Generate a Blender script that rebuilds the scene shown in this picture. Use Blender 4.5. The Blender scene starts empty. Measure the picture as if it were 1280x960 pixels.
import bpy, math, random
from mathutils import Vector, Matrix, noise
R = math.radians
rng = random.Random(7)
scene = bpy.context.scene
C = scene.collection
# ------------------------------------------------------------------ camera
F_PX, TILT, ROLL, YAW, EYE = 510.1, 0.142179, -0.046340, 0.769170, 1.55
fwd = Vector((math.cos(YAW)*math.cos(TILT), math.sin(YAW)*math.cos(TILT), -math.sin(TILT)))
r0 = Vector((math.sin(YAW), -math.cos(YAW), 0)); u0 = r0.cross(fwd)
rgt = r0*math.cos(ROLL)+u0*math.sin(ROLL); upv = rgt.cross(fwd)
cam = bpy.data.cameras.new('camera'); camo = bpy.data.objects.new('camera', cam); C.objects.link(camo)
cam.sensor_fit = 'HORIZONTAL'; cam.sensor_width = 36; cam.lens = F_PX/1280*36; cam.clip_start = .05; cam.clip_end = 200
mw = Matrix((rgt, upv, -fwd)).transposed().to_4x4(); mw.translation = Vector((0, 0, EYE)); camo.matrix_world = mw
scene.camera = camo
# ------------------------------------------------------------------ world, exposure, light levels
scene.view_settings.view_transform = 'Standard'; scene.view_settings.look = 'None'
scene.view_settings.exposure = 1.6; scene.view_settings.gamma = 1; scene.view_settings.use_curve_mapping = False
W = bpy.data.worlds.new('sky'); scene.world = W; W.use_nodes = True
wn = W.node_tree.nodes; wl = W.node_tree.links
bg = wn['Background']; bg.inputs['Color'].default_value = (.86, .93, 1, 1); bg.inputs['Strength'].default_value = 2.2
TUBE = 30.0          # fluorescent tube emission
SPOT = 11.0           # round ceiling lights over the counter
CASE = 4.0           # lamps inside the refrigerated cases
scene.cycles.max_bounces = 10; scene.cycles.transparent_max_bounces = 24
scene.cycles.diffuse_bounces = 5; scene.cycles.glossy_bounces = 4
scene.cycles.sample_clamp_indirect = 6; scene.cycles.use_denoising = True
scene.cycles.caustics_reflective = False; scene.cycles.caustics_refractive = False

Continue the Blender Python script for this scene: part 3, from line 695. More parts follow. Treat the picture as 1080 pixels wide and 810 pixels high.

= Required task =
Check each line of the entries above, and show every one holding the word "Blender".

= Solution to this task =
Generate a Blender script that rebuilds the scene shown in this picture. Use Blender 4.5. The Blender scene starts empty. Measure the picture as if it were 1280x960 pixels.
Continue the Blender Python script for this scene: part 3, from line 695. More parts follow. Treat the picture as 1080 pixels wide and 810 pixels high.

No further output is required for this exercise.